Repeat, exactly and in full, the lines of the listing below, but without any pictures.
__________
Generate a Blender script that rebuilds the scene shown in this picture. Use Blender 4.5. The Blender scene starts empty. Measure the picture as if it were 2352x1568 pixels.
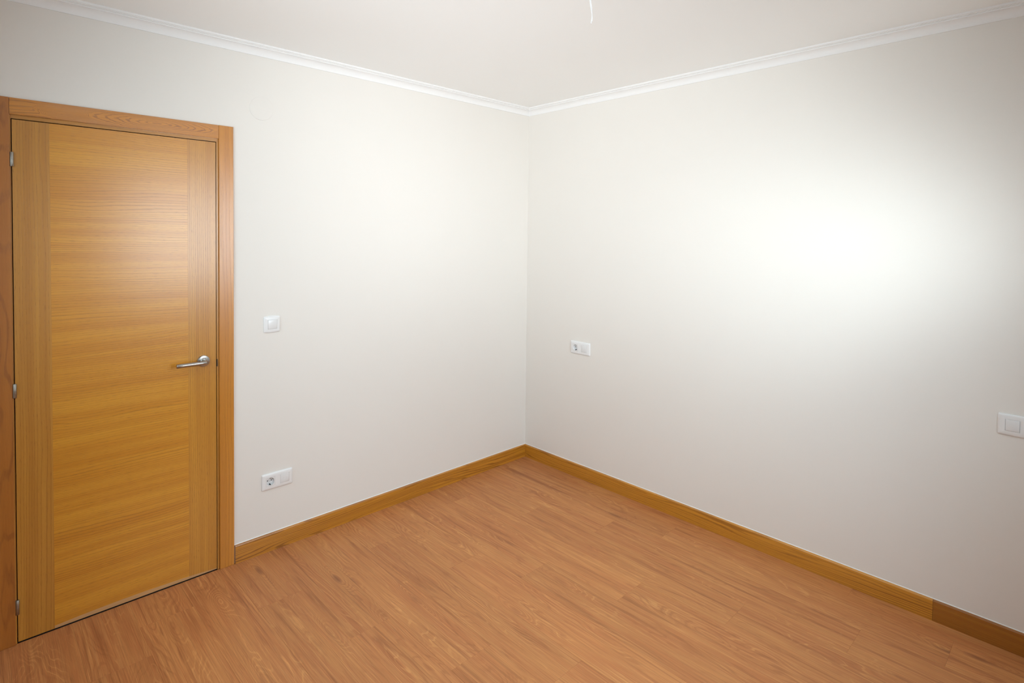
import bpy, bmesh, math, random
from mathutils import Vector, Matrix

random.seed(7)
PI = math.pi
SC = bpy.context.scene
COL = SC.collection

# ------------------------------------------------------------------ camera
CAM_POS = Vector((2.85009, -2.90529, 1.58659))
YAW, PITCH, ROLL, FPX, OY = 2.3737, -0.02734, 0.01095, 1299.513, -204.602
d = Vector((math.cos(PITCH) * math.cos(YAW), math.cos(PITCH) * math.sin(YAW), math.sin(PITCH)))
r = d.cross(Vector((0, 0, 1))).normalized()
u = r.cross(d)
r2 = r * math.cos(ROLL) + u * math.sin(ROLL)
u2 = -r * math.sin(ROLL) + u * math.cos(ROLL)
cam_data = bpy.data.cameras.new('camera')
cam = bpy.data.objects.new('camera', cam_data)
COL.objects.link(cam)
M3 = Matrix((r2, u2, -d)).transposed()
cam.matrix_world = Matrix.Translation(CAM_POS) @ M3.to_4x4()
cam_data.sensor_fit = 'HORIZONTAL'
cam_data.sensor_width = 36.0
cam_data.lens = FPX * 36.0 / 2352
cam_data.shift_y = OY / 2352
cam_data.clip_start = 0.02
SC.camera = cam

# ------------------------------------------------------------------ view, world, light
SC.view_settings.view_transform = 'Standard'
SC.view_settings.look = 'None'
SC.view_settings.gamma = 1.0
SC.view_settings.exposure = 0.0
SC.view_settings.use_curve_mapping = False
SC.cycles.use_denoising = True
SC.cycles.max_bounces = 8
SC.cycles.diffuse_bounces = 6
SC.cycles.use_adaptive_sampling = True
SC.cycles.adaptive_threshold = 0.03
SC.cycles.sample_clamp_indirect = 6.0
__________
**TASK RESULT:**
Generate a Blender script that rebuilds the scene shown in this picture. Use Blender 4.5. The Blender scene starts empty. Measure the picture as if it were 2352x1568 pixels.
import bpy, bmesh, math, random
from mathutils import Vector, Matrix

random.seed(7)
PI = math.pi
SC = bpy.context.scene
COL = SC.collection

# ------------------------------------------------------------------ camera
CAM_POS = Vector((2.85009, -2.90529, 1.58659))
YAW, PITCH, ROLL, FPX, OY = 2.3737, -0.02734, 0.01095, 1299.513, -204.602
d = Vector((math.cos(PITCH) * math.cos(YAW), math.cos(PITCH) * math.sin(YAW), math.sin(PITCH)))
r = d.cross(Vector((0, 0, 1))).normalized()
u = r.cross(d)
r2 = r * math.cos(ROLL) + u * math.sin(ROLL)
u2 = -r * math.sin(ROLL) + u * math.cos(ROLL)
cam_data = bpy.data.cameras.new('camera')
cam = bpy.data.objects.new('camera', cam_data)
COL.objects.link(cam)
M3 = Matrix((r2, u2, -d)).transposed()
cam.matrix_world = Matrix.Translation(CAM_POS) @ M3.to_4x4()
cam_data.sensor_fit = 'HORIZONTAL'
cam_data.sensor_width = 36.0
cam_data.lens = FPX * 36.0 / 2352
cam_data.shift_y = OY / 2352
cam_data.clip_start = 0.02
SC.camera = cam

# ------------------------------------------------------------------ view, world, light
SC.view_settings.view_transform = 'Standard'
SC.view_settings.look = 'None'
SC.view_settings.gamma = 1.0
SC.view_settings.exposure = 0.0
SC.view_settings.use_curve_mapping = False
SC.cycles.use_denoising = True
SC.cycles.max_bounces = 8
SC.cycles.diffuse_bounces = 6
SC.cycles.use_adaptive_sampling = True
SC.cycles.adaptive_threshold = 0.03
SC.cycles.sample_clamp_indirect = 6.0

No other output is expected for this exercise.